応募者への感謝が第一歩/山本労務管理事務所 山本 晃大
採用は、これから企業を託すに足りる人材を選ぶということであり、その成否は企業の成長に大きな影響を与える。
企業は、採用した社員に膨大なコストをかけ、一人前に育てようと努力する。そもそも、社員が一人前(給与と売上・利益が釣り合うこと)になるのには、2~5年程度かかる。その間、社員の人件費の大部分は将来への投資である。さらに、理想の上司は3分の1の時間を部下の育成に充てるという。上司の人件費も企業の負担である。上司は企業にとって稼ぎ頭であり、売上や利益になるはずの時間を部下の育成のために割いている。この機会損失も忘れてはならない。

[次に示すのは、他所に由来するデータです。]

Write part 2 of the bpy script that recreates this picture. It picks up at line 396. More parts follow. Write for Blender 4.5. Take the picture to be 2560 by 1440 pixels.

そのため、採用時にミスマッチを見抜けず退職に至る場合は企業にとって大きな痛手となる。特に、規模が小さい企業ほど1人の戦力としての比重は大きく、採用が成功か失敗かの影響は大きくなる。しかし、小規模企業はどのような基準・手順で採用するかが決まっていない。そのため運任せとなりがちである。
私の事務所では以下のアドバイスをさせていただいている。①今後の事業展開を踏まえ、どのような人材を求めるかという「期待の人材像」の明確化、②そのような人材を集めやすい求人媒体・内容を検討、③面接シナリオ作成、④十分な面接、⑤適性検査・能力検査の実施、⑥採用決定後の書式類の整備、といった内容である。この手順を踏めば、採用失敗のリスクは相当抑えられる。ちなみに、小規模企業でも使いやすく低価格の適性検査・能力検査ツールはたくさんあるので、ぜひ利用してほしい。
これらの手順は、当事務所での採用の失敗・改善、その繰返しにより徐々に確立してきたものである。その間、多くの方が退職していったが、改善を重ねた結果、ここ4年間で退職者は出ていない。
求人に応募してくれた方に対して感謝の気持ちを忘れず、採用選考には手間を惜しまず全力を尽くす。それによりミスマッチが減る。入ってきた社員を大事にしよう、育てようという気持ちも高まる。結果、定着率が上がり、労務トラブルも減少する。企業の成長もなる。このような循環が多くの企業で生まれるよう今後も努力していきたい。